The Defendant made partial repayment of the amounts that were outstanding under the credit facility. The claim against the Defendant in the action is for the balance sum of HK$33,186,554.00 with interest thereon at 18% per annum from 22nd May 2014, until the date of full payment or realisation and cost.
The issues that arose were:
  1. whether the credit agreement which facilitated the Defendant’s gambling activity by way of gaming credit and which then enabled him to be given the requisite number of gaming chips is a “wagering agreement”;
  1. whether this is an action by the plaintiff to recover money “won” on a “wager”;
  1. whether the enforcement of such a debt is contrary to public policy; and
  1. whether Malaysian law is applicable under the doctrine of lex fori.
In allowing the Plaintiff’s claim, Justice S Nantha Balan held as follows:
The Credit Agreement is not a “wagering agreement”
  1. What is prohibited by the Civil Law Act 1956 and the Contracts Act 1950 are “agreements by way of gaming or wagering”, and no action shall be brought or maintained in any Court for recovery of any sum or valuable thing alleged to be “won upon any wager”.
  1. If an activity is to be construed as a game or a wager, then the obligation to pay under a casino game must depend upon the outcome of the “game” or “wager”, thus having an element of chance or uncertainty. On the other hand, under a gaming credit, the obligation to repay arises immediately once the casino chips are made available to the casino player (punter) on credit regardless of whether the player engages in a gaming activity or not.
  1. The “bet” or “game” or “wager” is made when the bet is placed and not when the credit facility is given or when drawdown is made to obtain gaming chips. Thus, the credit agreement is merely a prelude to the making of a bet, but the credit agreement or the signing of the markers or promissory notes are not themselves “the bet” or “wager”. Regardless of the fortune or misfortune of the customer at the gambling table, the amount that was given on credit must be repaid.

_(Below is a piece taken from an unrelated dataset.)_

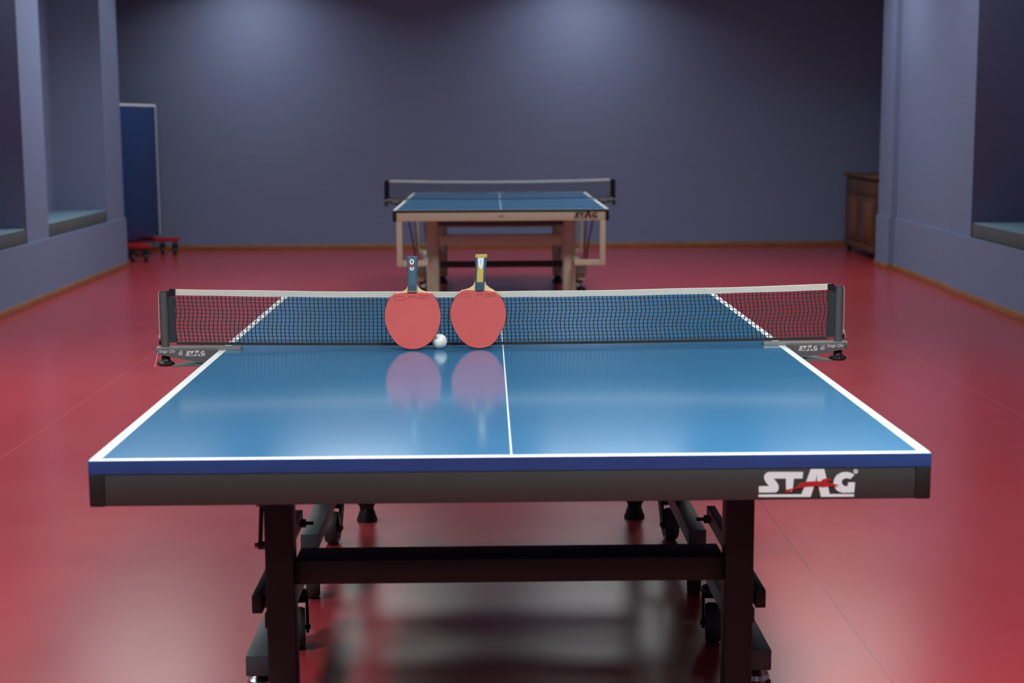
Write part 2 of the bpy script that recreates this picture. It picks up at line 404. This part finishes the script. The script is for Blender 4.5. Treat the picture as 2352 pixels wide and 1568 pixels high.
t1 = thing('ping_pong_table', 'blue ping-pong table with dark grey steel frame, large in the foreground', 'ping-pong table')
AT, AB = .735, .6755
for far in (False, True):
    fx = flip if far else (lambda b: b)
    tabletop(t1, far, .025, M['blue_edge'])
    # apron: end board and two side boards, black plastic corner caps
    bm = nb(); box(bm, -.7345, .7345, .0005, .028, AB, AT, .002); ap = obj('apron', fx(bm), M['apron'], t1)
    for s in (-1, 1):
        bm = nb(); box(bm, s * .7622, s * .736, .0285, 1.26, AB, AT, .002); obj('side_apron', fx(bm), M['apron'], t1)
        bm = nb(); box(bm, s * .763, s * .7345, -.0003, .0285, AB - .001, AT, .003); obj('corner_cap', fx(bm), M['black'], t1)
    for s in (-1, 1):
        # square leg with a cone foot
        bm = nb(); box(bm, s * .4350, s * .4920, .275, .331, .058, AB + .058, .003); lg = obj('leg', fx(bm), M['frame'], t1)
        bm = nb(); box(bm, s * .4395, s * .4875, .279, .327, .046, .0585, .002)
        lathe(bm, [(.036, 0), (.036, .006), (.024, .040), (.022, .0465)], (s * .4635, .303, 0), n=20); obj('foot', fx(bm), M['black'], lg)
        # lower beam that carries the casters
        bm = nb(); box(bm, s * .525, s * .575, .50, 1.25, .165, .212, .0025); obj('base_beam', fx(bm), M['beam'], t1)
        # upper side rail with its locking pin
        bm = nb(); box(bm, s * .5185, s * .5405, .395, 1.11, .342, .381, .002); rl = obj('side_rail', fx(bm), M['frame'], t1)
        bm = nb(); cyl(bm, (s * .519, 1.085, .352), (s * .489, 1.085, .352), .0045, n=10); cyl(bm, (s * .5186, 1.085, .352), (s * .508, 1.085, .352), .011, n=6); obj('locking_pin', fx(bm), M['black'], rl)
        # spacer block from the leg to the rail, and struts that stand on the beam
        bm = nb(); cyl(bm, (s * .4915, .42, .360), (s * .5190, .42, .360), .013, n=14); box(bm, s * .4925, s * .498, .29, .435, .345, .376, .001); obj('spacer', fx(bm), M['frame'], t1)
        if far:
            bm = nb(); box(bm, s * .527, s * .569, .80, .842, .212, .7349, .002); obj('strut', fx(bm), M['frame'], t1)
        # cross bracing to the beam
        bm = nb(); tube(bm, [(s * .53, .62, .212), (s * .53, .62, .342)], .008, 8); obj('strut', fx(bm), M['frame'], t1)
    bm = nb(); box(bm, -.4355, .4355, .297, .395, .434, .484, .003); obj('crossbar', fx(bm), M['frame'], t1)
    bm = nb(); box(bm, -.7355, .7355, 1.20, 1.24, AT - .04, AT - .0002, .002); obj('cross_rail', fx(bm), M['frame'], t1)
    for s in (-1, 1):
        for yy, yw in ((.56, .10 * s), (1.19, -.12 * s)):
            y = LEN - yy if far else yy
            tr = (-.034 if yy > 1 else .03) * (-1 if far else 1)
            caster(t1, s * .55, y, .165, R=.053, w=.040, trail=tr, yaw=yw, m_dome=M['chrome'] if yy < 1 and not far else None)
# folding link rod beside the left front leg
bm = nb(); tube(bm, [(-.502, .32, .600), (-.507, .318, .512)], .0045, 8); lr = obj('link_rod', bm, M['frame'], t1)
for x, z in ((-.502, .597), (-.507, .511)):
    bm = nb(); cyl(bm, (x + .015, .319, z), (x - .004, .319, z), .0085, n=12); cyl(bm, (x - .004, .319, z), (x - .011, .319, z), .0055, n=8, mi=1); obj('bolt', bm, [M['black'], M['redcap']], lr)
lg = logo(t1, .4487, .6815, .000161, .0004, M['logo'], M['deer'], rot=math.radians(-.45))

# far table
t2 = thing('ping_pong_table', 'blue ping-pong table with beige metal frame by the back wall', 'ping-pong table', (.0615, 8.03, 0), (0, 0, math.radians(-.25)))
for far in (False, True):
    fx = flip if far else (lambda b: b)
    tabletop(t2, far, .018, M['black'])
    bm = nb(); box(bm, -.738, .738, .001, .03, .682, .742, .002); obj('apron', fx(bm), M['beige'], t2)
    for s in (-1, 1):
        bm = nb(); box(bm, s * .7615, s * .733, .031, 1.25, .682, .742, .002); obj('side_apron', fx(bm), M['beige'], t2)
        bm = nb(); box(bm, s * .765, s * .738, -.002, .031, .679, .7425, .003); obj('corner_cap', fx(bm), M['black'], t2)
        # rectangular guard frame hanging under the corner
        bm = nb()
        if far: box(bm, s * .708, s * .738, .002, .032, .222, .6822, .003); box(bm, s * .6245, s * .7085, .002, .032, .222, .258, .003); box(bm, s * .6245, s * .66, .002, .46, .222, .258, .003)
        else: box(bm, s * .700, s * .740, .002, .042, .362, .6822, .003); box(bm, s * .52, s * .7005, .002, .042, .362, .402, .003); box(bm, s * .52, s * .56, .0425, .3345, .362, .402, .003)
        obj('guard_frame', fx(bm), M['beige'], t2)
        # thick oval leg on a cone foot
        bm = nb()
        loft(bm, [(s * .500, .37, z, .0475, .040) for z in (.06, .25, .5, .7425)], 28, e=2.8); lg = obj('leg', fx(bm), M['beige'], t2)
        bm = nb(); lathe(bm, [(.050, 0), (.050, .008), (.030, .04), (.028, .0605)], (s * .500, .37, 0), n=20); obj('foot', fx(bm), M['black'], lg)
        # caster beam
        bm = nb(); box(bm, s * .565, s * .625, .44, 1.2, .212, .262, .003); obj('base_beam', fx(bm), M['beige'], t2)
        bm = nb(); box(bm, s * .555, s * .6295, .40, .47, .2622, .36, .003); obj('bracket', fx(bm), M['beige_dk'], t2)
        for yy in (.50, 1.12):
            y = LEN - yy if far else yy
            caster(t2, s * .597, y, .212, R=.060, w=.034, trail=(.03 if yy < 1 else -.03) * (-1 if far else 1), yaw=.1 * s, m_fork=M['black'], m_wheel=M['wheel_grey'], hub=M['wheel_grey'],
                   lever=M['orange'] if (s > 0 and yy < 1 and not far) else None)
        # folding link rods
        for dx, mm in ((.0, M['beige_dk']), (.055, M['rod_red'])):
            bm = nb(); tube(bm, [(s * (.622 + dx), .32, .70), (s * (.618 + dx * .5), .42, .5), (s * (.612 + dx * .25), .455, .32)], .007, 8); obj('link_rod', fx(bm), mm, t2)
    bm = nb(); box(bm, -.455, .455, .345, .395, .480, .560, .004); obj('crossbar', fx(bm), M['beige'], t2)
    bm = nb(); box(bm, -.453, .453, .35, .39, .625, .7418, .003); obj('top_rail', fx(bm), M['brown_bar'], t2)
    if not far: bm = nb(); box(bm, -.60, .60, .96, 1.01, .262, .31, .003); obj('chassis_bar', bm, M['brown_bar'], t2)
lg = logo(t2, .5165, .694, .000152, .0008, M['ink'], M['deer'], thick=.0008, name='logo')
bm = nb()
for a, b in ((-.018, -.008), (-.004, .005), (.009, .020)):
    prism(bm, [(a, .706), (a + .003, .720), (b, .720), (b, .716), (a + .006, .713), (b - .001, .706)], XZ, .0004, .0012)
obj('emblem', bm, M['ink'], t2)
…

  1. Although the credit agreement and the “markers and promissory notes were “intricately linked” to gaming or wagering, it adds nothing to the search for the definition of the agreement.
 Enforcement of such a debt of not contrary to public policy
  1. The enforcement of a debt which arises under a credit facility to enable the defendant to gamble at the Plaintiff’s casino is not contrary to Malaysian public policy.
  1. Freedom to contract should prevail and flourish and contracts which have been freely and voluntarily entered into should not be arbitrarily invalidated or declared as void on grounds of public policy.
  1. Since Malaysia allows for legalised betting gaming and gambling activities to take place and collects tax revenue from these activities, it cannot be said that legal action for recovery of amounts outstanding under gaming credit facilities which relates to gambling activity is frowned upon in Malaysia.
  1. Rather than precluding any recovery action to compel a gambler to settle his gaming credit debt, there is in fact a strong and compelling public policy which supports the position that those who borrow in order to gamble should not be entitled to seek refuge under the protection of a nebulous and tenuous argument of “public policy” to evade and avoid their legal obligation to repay their debt which is owed to those who gave them credit facilities, albeit to gamble.
The Macau law which is applicable in relation to the credit agreement
  1. Under the lex fori doctrine, it is mandatory for the Malaysian procedural law to be applied rather than the procedural or adjectival law of Macau, but in terms of the substantive law vis-a-vis the credit agreement, it is Macau law which is applicable. There is no dispute that under Macau law, the credit agreement is valid and lawful.
  1. Thus, the Civil Law Act 1956 and the Contracts Act 1950 do not apply to the facts of this case.
The High Court decision is useful in clearing the uncertainties as to whether it is lawful to sue on a “gambling debt” in Malaysia. Justice S Nantha Balan reviewed many of the earlier cases decided by the Malaysian Courts, and opined:
‘The previous cases such as for example, Star Cruise and Jupiters which had by a strained and convenient interpretation, construed an action to recover monies owing under gaming credit as an action by the casino to recover monies “won on a wagering agreement” are in my view plainly, fundamentally and conceptually wrong.’
Contrary to earlier cases where the Courts have conflated gaming debt or gaming credit with gaming contract or wagering contract, Justice S Nantha Balan explained in great details the distinction between the two, and that Malaysian law only prohibits the latter.
If the Defendant’s application for leave to appeal to the Federal Court is allowed, we will await further guidance or confirmation on the law by the Federal Court. Otherwise, Justice S Nantha Balan’s decision stands as good law and would serve as a useful precedent for future cases of the same nature.